GIVEN REQUEST =
Repeat each line exactly, leaving nothing out.

MATERIAL PROVIDED =
.....

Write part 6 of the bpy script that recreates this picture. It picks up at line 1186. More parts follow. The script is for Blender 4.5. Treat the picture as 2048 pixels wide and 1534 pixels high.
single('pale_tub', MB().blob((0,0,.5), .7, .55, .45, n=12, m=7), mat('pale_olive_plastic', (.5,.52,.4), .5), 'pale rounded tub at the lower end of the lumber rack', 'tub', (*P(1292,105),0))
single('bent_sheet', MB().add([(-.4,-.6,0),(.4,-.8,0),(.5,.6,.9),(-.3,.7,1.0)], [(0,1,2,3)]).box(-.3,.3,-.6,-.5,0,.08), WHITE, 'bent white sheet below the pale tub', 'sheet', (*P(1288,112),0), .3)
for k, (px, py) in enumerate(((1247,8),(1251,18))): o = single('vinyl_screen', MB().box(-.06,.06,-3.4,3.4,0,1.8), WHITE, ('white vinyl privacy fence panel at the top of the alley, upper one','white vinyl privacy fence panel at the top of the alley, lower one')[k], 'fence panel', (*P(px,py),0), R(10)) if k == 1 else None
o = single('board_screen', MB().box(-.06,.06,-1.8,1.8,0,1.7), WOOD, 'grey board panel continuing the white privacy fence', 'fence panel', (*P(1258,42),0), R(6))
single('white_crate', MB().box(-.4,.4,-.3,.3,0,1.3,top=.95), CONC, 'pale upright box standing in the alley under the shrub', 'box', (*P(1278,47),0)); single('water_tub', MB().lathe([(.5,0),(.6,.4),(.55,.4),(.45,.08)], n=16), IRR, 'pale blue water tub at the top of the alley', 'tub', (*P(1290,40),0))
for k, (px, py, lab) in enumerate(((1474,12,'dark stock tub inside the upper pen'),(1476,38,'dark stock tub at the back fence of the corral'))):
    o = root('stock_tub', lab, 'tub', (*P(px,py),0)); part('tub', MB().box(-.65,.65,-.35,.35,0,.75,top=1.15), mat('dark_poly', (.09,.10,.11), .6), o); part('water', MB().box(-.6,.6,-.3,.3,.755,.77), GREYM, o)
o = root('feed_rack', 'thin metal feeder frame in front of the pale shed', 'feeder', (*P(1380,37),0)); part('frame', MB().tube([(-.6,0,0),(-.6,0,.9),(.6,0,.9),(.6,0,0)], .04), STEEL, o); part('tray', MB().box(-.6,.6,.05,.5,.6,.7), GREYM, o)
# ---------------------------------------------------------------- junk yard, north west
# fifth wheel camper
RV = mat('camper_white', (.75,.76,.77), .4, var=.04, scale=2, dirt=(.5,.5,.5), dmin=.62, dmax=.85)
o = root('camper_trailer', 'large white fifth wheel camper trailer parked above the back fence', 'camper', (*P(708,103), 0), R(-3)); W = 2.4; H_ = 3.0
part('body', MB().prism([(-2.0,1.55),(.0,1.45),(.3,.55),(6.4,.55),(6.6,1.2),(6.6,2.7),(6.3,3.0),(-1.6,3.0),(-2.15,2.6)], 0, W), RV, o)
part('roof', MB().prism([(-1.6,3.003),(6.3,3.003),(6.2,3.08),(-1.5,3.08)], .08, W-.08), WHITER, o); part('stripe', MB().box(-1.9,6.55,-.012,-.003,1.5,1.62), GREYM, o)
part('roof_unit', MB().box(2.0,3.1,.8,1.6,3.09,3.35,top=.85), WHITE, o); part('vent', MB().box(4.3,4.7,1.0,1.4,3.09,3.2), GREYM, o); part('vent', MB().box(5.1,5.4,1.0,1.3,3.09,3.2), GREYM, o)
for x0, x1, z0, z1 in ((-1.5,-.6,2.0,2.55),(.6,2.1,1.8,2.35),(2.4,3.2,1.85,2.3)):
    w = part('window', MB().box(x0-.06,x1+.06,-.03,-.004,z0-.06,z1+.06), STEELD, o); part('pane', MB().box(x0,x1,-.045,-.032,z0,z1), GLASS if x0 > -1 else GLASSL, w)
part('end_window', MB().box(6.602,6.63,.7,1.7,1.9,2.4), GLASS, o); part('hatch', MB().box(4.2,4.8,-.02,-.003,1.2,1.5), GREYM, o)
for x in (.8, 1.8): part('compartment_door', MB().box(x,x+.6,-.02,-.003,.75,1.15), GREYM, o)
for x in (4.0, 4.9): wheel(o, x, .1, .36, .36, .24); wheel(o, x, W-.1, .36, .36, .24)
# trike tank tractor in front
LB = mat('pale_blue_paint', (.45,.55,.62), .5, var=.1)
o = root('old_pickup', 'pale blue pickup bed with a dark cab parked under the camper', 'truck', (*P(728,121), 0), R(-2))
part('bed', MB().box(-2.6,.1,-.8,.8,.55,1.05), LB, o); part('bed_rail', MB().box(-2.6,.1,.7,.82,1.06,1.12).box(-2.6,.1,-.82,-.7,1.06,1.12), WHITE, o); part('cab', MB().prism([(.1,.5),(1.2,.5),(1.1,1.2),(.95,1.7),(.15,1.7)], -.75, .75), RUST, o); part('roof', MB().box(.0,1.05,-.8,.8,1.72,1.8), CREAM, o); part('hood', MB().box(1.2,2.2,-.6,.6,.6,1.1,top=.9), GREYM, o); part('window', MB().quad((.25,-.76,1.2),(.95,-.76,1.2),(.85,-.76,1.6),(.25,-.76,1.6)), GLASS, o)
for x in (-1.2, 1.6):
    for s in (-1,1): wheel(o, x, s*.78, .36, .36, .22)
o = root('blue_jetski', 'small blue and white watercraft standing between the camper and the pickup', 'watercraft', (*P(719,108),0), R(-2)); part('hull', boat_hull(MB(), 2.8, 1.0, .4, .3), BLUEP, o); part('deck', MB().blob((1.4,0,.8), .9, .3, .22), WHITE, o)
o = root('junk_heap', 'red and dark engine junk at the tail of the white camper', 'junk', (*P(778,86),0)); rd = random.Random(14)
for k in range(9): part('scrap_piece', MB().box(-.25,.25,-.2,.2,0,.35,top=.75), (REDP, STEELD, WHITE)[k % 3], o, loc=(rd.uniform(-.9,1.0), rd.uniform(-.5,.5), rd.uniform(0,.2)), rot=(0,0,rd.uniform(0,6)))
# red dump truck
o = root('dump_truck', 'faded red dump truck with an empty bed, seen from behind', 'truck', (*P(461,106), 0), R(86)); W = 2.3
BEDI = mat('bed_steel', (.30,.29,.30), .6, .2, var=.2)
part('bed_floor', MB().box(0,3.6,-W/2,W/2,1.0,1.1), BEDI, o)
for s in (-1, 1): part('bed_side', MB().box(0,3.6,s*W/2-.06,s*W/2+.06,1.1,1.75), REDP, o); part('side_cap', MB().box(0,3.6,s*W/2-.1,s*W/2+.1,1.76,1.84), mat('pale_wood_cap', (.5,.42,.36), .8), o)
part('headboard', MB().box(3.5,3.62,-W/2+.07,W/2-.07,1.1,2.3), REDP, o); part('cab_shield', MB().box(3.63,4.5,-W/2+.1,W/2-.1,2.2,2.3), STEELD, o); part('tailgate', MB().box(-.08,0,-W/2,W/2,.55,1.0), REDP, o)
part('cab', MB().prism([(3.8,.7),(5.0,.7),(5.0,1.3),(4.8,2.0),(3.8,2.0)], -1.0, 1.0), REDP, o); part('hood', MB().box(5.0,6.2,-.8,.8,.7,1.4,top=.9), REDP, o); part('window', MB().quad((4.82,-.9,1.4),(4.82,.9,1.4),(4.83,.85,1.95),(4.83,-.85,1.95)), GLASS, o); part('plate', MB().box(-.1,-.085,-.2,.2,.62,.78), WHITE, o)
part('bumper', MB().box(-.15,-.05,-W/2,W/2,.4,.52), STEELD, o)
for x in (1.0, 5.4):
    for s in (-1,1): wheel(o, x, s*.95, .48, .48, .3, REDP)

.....

RESPONSE =
Write part 6 of the bpy script that recreates this picture. It picks up at line 1186. More parts follow. The script is for Blender 4.5. Treat the picture as 2048 pixels wide and 1534 pixels high.
single('pale_tub', MB().blob((0,0,.5), .7, .55, .45, n=12, m=7), mat('pale_olive_plastic', (.5,.52,.4), .5), 'pale rounded tub at the lower end of the lumber rack', 'tub', (*P(1292,105),0))
single('bent_sheet', MB().add([(-.4,-.6,0),(.4,-.8,0),(.5,.6,.9),(-.3,.7,1.0)], [(0,1,2,3)]).box(-.3,.3,-.6,-.5,0,.08), WHITE, 'bent white sheet below the pale tub', 'sheet', (*P(1288,112),0), .3)
for k, (px, py) in enumerate(((1247,8),(1251,18))): o = single('vinyl_screen', MB().box(-.06,.06,-3.4,3.4,0,1.8), WHITE, ('white vinyl privacy fence panel at the top of the alley, upper one','white vinyl privacy fence panel at the top of the alley, lower one')[k], 'fence panel', (*P(px,py),0), R(10)) if k == 1 else None
o = single('board_screen', MB().box(-.06,.06,-1.8,1.8,0,1.7), WOOD, 'grey board panel continuing the white privacy fence', 'fence panel', (*P(1258,42),0), R(6))
single('white_crate', MB().box(-.4,.4,-.3,.3,0,1.3,top=.95), CONC, 'pale upright box standing in the alley under the shrub', 'box', (*P(1278,47),0)); single('water_tub', MB().lathe([(.5,0),(.6,.4),(.55,.4),(.45,.08)], n=16), IRR, 'pale blue water tub at the top of the alley', 'tub', (*P(1290,40),0))
for k, (px, py, lab) in enumerate(((1474,12,'dark stock tub inside the upper pen'),(1476,38,'dark stock tub at the back fence of the corral'))):
    o = root('stock_tub', lab, 'tub', (*P(px,py),0)); part('tub', MB().box(-.65,.65,-.35,.35,0,.75,top=1.15), mat('dark_poly', (.09,.10,.11), .6), o); part('water', MB().box(-.6,.6,-.3,.3,.755,.77), GREYM, o)
o = root('feed_rack', 'thin metal feeder frame in front of the pale shed', 'feeder', (*P(1380,37),0)); part('frame', MB().tube([(-.6,0,0),(-.6,0,.9),(.6,0,.9),(.6,0,0)], .04), STEEL, o); part('tray', MB().box(-.6,.6,.05,.5,.6,.7), GREYM, o)
# ---------------------------------------------------------------- junk yard, north west
# fifth wheel camper
RV = mat('camper_white', (.75,.76,.77), .4, var=.04, scale=2, dirt=(.5,.5,.5), dmin=.62, dmax=.85)
o = root('camper_trailer', 'large white fifth wheel camper trailer parked above the back fence', 'camper', (*P(708,103), 0), R(-3)); W = 2.4; H_ = 3.0
part('body', MB().prism([(-2.0,1.55),(.0,1.45),(.3,.55),(6.4,.55),(6.6,1.2),(6.6,2.7),(6.3,3.0),(-1.6,3.0),(-2.15,2.6)], 0, W), RV, o)
part('roof', MB().prism([(-1.6,3.003),(6.3,3.003),(6.2,3.08),(-1.5,3.08)], .08, W-.08), WHITER, o); part('stripe', MB().box(-1.9,6.55,-.012,-.003,1.5,1.62), GREYM, o)
part('roof_unit', MB().box(2.0,3.1,.8,1.6,3.09,3.35,top=.85), WHITE, o); part('vent', MB().box(4.3,4.7,1.0,1.4,3.09,3.2), GREYM, o); part('vent', MB().box(5.1,5.4,1.0,1.3,3.09,3.2), GREYM, o)
for x0, x1, z0, z1 in ((-1.5,-.6,2.0,2.55),(.6,2.1,1.8,2.35),(2.4,3.2,1.85,2.3)):
    w = part('window', MB().box(x0-.06,x1+.06,-.03,-.004,z0-.06,z1+.06), STEELD, o); part('pane', MB().box(x0,x1,-.045,-.032,z0,z1), GLASS if x0 > -1 else GLASSL, w)
part('end_window', MB().box(6.602,6.63,.7,1.7,1.9,2.4), GLASS, o); part('hatch', MB().box(4.2,4.8,-.02,-.003,1.2,1.5), GREYM, o)
for x in (.8, 1.8): part('compartment_door', MB().box(x,x+.6,-.02,-.003,.75,1.15), GREYM, o)
for x in (4.0, 4.9): wheel(o, x, .1, .36, .36, .24); wheel(o, x, W-.1, .36, .36, .24)
# trike tank tractor in front
LB = mat('pale_blue_paint', (.45,.55,.62), .5, var=.1)
o = root('old_pickup', 'pale blue pickup bed with a dark cab parked under the camper', 'truck', (*P(728,121), 0), R(-2))
part('bed', MB().box(-2.6,.1,-.8,.8,.55,1.05), LB, o); part('bed_rail', MB().box(-2.6,.1,.7,.82,1.06,1.12).box(-2.6,.1,-.82,-.7,1.06,1.12), WHITE, o); part('cab', MB().prism([(.1,.5),(1.2,.5),(1.1,1.2),(.95,1.7),(.15,1.7)], -.75, .75), RUST, o); part('roof', MB().box(.0,1.05,-.8,.8,1.72,1.8), CREAM, o); part('hood', MB().box(1.2,2.2,-.6,.6,.6,1.1,top=.9), GREYM, o); part('window', MB().quad((.25,-.76,1.2),(.95,-.76,1.2),(.85,-.76,1.6),(.25,-.76,1.6)), GLASS, o)
for x in (-1.2, 1.6):
    for s in (-1,1): wheel(o, x, s*.78, .36, .36, .22)
o = root('blue_jetski', 'small blue and white watercraft standing between the camper and the pickup', 'watercraft', (*P(719,108),0), R(-2)); part('hull', boat_hull(MB(), 2.8, 1.0, .4, .3), BLUEP, o); part('deck', MB().blob((1.4,0,.8), .9, .3, .22), WHITE, o)
o = root('junk_heap', 'red and dark engine junk at the tail of the white camper', 'junk', (*P(778,86),0)); rd = random.Random(14)
for k in range(9): part('scrap_piece', MB().box(-.25,.25,-.2,.2,0,.35,top=.75), (REDP, STEELD, WHITE)[k % 3], o, loc=(rd.uniform(-.9,1.0), rd.uniform(-.5,.5), rd.uniform(0,.2)), rot=(0,0,rd.uniform(0,6)))
# red dump truck
o = root('dump_truck', 'faded red dump truck with an empty bed, seen from behind', 'truck', (*P(461,106), 0), R(86)); W = 2.3
BEDI = mat('bed_steel', (.30,.29,.30), .6, .2, var=.2)
part('bed_floor', MB().box(0,3.6,-W/2,W/2,1.0,1.1), BEDI, o)
for s in (-1, 1): part('bed_side', MB().box(0,3.6,s*W/2-.06,s*W/2+.06,1.1,1.75), REDP, o); part('side_cap', MB().box(0,3.6,s*W/2-.1,s*W/2+.1,1.76,1.84), mat('pale_wood_cap', (.5,.42,.36), .8), o)
part('headboard', MB().box(3.5,3.62,-W/2+.07,W/2-.07,1.1,2.3), REDP, o); part('cab_shield', MB().box(3.63,4.5,-W/2+.1,W/2-.1,2.2,2.3), STEELD, o); part('tailgate', MB().box(-.08,0,-W/2,W/2,.55,1.0), REDP, o)
part('cab', MB().prism([(3.8,.7),(5.0,.7),(5.0,1.3),(4.8,2.0),(3.8,2.0)], -1.0, 1.0), REDP, o); part('hood', MB().box(5.0,6.2,-.8,.8,.7,1.4,top=.9), REDP, o); part('window', MB().quad((4.82,-.9,1.4),(4.82,.9,1.4),(4.83,.85,1.95),(4.83,-.85,1.95)), GLASS, o); part('plate', MB().box(-.1,-.085,-.2,.2,.62,.78), WHITE, o)
part('bumper', MB().box(-.15,-.05,-W/2,W/2,.4,.52), STEELD, o)
for x in (1.0, 5.4):
    for s in (-1,1): wheel(o, x, s*.95, .48, .48, .3, REDP)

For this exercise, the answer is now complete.